The idea of months of darkness might sound scary and depressing (and perhaps make us, Pennsylvanians, feel a little less sad about the 5 p.m. winter sunsets.) But it could serve as a reminder that Wintering is a necessary part of the natural seasonal cycle. After all, both Alaskans and residents of my Siberian Norilsk enjoy 24 hours of daylight in mid-summer. For every darkness there is light. 

British author, Katherine May, explores the topics of darkness and light in her two bestsellers – “Wintering” and “Enchantment.” As depressing as it may feel, “wintering” comes as a necessity both physically and psychologically, she says. Hibernation in the natural world takes commonplace. Trees, for example, shift all their energy in the winter, sending their essential nutrients to the roots. Humans need this, too. We need that downtime in winter months to give us a chance to retreat indoors, lay low, and slow down. 

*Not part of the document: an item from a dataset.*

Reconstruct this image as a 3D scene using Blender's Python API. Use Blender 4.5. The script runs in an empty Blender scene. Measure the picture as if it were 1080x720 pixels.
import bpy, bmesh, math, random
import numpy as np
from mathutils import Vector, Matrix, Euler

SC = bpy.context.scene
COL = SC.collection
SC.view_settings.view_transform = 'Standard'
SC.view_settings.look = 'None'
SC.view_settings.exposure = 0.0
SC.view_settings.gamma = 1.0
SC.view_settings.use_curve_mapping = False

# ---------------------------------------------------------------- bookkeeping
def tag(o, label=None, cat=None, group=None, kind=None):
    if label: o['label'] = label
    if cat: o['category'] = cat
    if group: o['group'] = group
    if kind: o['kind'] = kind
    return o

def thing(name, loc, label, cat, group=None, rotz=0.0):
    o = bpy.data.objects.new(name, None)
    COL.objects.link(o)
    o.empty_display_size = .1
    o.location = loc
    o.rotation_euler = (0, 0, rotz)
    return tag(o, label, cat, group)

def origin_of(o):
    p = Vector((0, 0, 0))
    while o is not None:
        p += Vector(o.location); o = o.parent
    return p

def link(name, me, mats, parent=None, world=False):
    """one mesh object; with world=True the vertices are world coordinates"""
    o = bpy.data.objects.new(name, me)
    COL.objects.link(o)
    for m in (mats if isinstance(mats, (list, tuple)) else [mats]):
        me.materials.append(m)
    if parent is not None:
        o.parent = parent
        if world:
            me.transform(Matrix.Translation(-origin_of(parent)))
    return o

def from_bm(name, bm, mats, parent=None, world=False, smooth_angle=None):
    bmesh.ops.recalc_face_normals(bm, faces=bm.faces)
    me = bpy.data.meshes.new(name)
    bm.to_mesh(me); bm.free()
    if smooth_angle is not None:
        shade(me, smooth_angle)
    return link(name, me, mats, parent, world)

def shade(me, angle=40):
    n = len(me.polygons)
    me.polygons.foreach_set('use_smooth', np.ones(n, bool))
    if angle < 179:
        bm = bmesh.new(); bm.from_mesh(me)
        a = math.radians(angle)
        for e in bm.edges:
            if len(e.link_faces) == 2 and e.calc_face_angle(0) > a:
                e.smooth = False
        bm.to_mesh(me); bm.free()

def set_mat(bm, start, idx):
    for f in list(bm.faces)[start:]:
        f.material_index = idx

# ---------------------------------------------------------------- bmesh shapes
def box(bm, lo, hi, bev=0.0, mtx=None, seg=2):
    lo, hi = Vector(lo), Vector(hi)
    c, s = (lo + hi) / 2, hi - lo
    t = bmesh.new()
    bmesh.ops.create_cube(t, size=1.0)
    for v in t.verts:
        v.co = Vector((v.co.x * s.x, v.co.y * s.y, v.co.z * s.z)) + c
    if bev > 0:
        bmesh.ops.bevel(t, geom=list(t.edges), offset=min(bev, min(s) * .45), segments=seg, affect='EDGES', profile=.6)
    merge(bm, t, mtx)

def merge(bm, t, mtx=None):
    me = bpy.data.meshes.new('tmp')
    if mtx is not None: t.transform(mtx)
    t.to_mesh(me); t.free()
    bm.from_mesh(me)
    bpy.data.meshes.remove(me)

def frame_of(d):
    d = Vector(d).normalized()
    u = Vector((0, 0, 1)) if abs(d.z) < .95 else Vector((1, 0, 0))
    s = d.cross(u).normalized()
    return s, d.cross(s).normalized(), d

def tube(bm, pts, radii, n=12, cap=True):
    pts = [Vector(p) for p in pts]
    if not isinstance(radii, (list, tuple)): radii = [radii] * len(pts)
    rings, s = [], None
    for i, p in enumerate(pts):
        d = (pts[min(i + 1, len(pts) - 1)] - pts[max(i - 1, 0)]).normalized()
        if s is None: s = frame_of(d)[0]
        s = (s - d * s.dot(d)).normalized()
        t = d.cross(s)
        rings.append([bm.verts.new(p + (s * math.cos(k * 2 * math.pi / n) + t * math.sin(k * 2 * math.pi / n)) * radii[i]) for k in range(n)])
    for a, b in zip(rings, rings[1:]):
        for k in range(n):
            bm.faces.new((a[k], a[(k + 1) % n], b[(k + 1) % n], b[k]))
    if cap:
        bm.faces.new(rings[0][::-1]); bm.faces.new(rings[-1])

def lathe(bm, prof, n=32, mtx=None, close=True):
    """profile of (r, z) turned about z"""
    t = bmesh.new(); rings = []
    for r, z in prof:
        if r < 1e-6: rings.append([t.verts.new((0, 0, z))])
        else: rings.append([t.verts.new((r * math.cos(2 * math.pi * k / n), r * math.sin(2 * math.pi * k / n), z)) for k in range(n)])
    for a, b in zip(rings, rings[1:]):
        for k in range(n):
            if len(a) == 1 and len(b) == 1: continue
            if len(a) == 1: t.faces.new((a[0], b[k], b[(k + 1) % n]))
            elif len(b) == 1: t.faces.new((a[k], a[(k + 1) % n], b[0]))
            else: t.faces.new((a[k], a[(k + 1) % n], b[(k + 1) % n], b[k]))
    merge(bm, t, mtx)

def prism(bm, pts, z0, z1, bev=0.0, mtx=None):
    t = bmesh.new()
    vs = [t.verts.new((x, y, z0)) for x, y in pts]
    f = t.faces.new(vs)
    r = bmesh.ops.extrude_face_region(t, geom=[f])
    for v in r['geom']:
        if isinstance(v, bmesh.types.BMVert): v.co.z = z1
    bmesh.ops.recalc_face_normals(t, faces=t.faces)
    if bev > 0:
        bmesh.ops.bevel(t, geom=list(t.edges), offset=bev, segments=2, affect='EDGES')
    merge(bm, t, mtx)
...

In “Wintering,” May discovers that periods of sadness and calm bring satisfaction in a way that isn’t jolly or necessarily very presentable to the outside world. “The dark days of winter offer a place of stillness and a time to embrace solace, sadness, and our darker emotions,” she says. In “Enchanted,” May finds that the times of solitude and sadness reignite beauty and wonder. 

In a world where hustle, speed, productivity, and efficiency dictate our daily actions, we often forget that rest is essential. “Plants and animals don’t fight the winter; they don’t pretend it’s not happening and attempt to carry on living the same lives that they lived in the summer. They prepare. They adapt. They perform extraordinary acts of metamorphosis to get them through,” May writes. “We have seasons when we flourish and seasons when the leaves fall from us, revealing our bare bones. Given time, they grow again.”

“What soothes us?” is the question May asks in her work. She urges us to find that, and then find the light that helps us get through the darkness. We must let our bodies adapt to the winter season and deliberately bring light into our lives. 

For us, dwellers of the Arctic, that meant staying under the warm covers when the blizzard’s gusts proved to be too vicious. An old Scottish term, hurkle-durkling, describes just that – lying in bed, or lounging after it is time to get up or go to work. For me, that also meant indulging in reading. My bedroom doubled as the family library, with packed bookshelves stretching from the floor to the ceiling. Such an arrangement gave me a head start on my path to becoming a writer. 

“Come, come, hurry,” my mother calls to me and my sisters one midafternoon sometime in January. We all rush to the window on the east side of our apartment. We jump up to the windowsill and feel the flat coldness of the glass against our foreheads, our eyes peeled at the horizon. “Here she comes.” We watch the first sunrise of the season light the sky dull yellow and orange. Here she comes, the sun, bringing us the light.